Well‐Monodispersed Iron‐Doped InOOH Nanoparticles with Enhanced Activity for Oxygen Evolution

Abstract

AbstractDesigning efficient and stable catalysts with smaller‐sized nanostructures holds promise in alkaline water electrolysis, especially for the oxygen evolution reaction (OER), whereas selecting proper candidates and facile synthetic strategies remain challenging. Herein, well‐monodispersed InOOH nanoparticles (NPs) tailored by Fe doping with diameters of about 7 nm are synthesized by using a two‐phase colloidal method and secondary solvothermal process.
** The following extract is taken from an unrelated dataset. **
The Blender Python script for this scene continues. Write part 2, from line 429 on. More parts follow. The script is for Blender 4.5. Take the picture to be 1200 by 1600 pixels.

Benefiting from the large electrochemically active surface area given by the unique monodispersed NP morphology, the increased active sites generated by tunable Fe doping that can increase the OER activity of the host oxide, and the synergistic effect between In and Fe, Fe‐doped InOOH NPs exhibits superior electrocatalytic activity toward the OER. As a result, well‐monodispersed Fe‐doped InOOH NPs could achieve current densities of 10 and 100 mA cm−2 at overpotentials of 220 mV and 266 mV, respectively, in alkaline media (1.0 M KOH), and possess an excellent catalytic durability of 27 hours, transcending most of the previously reported Fe‐rich OER electrocatalysts.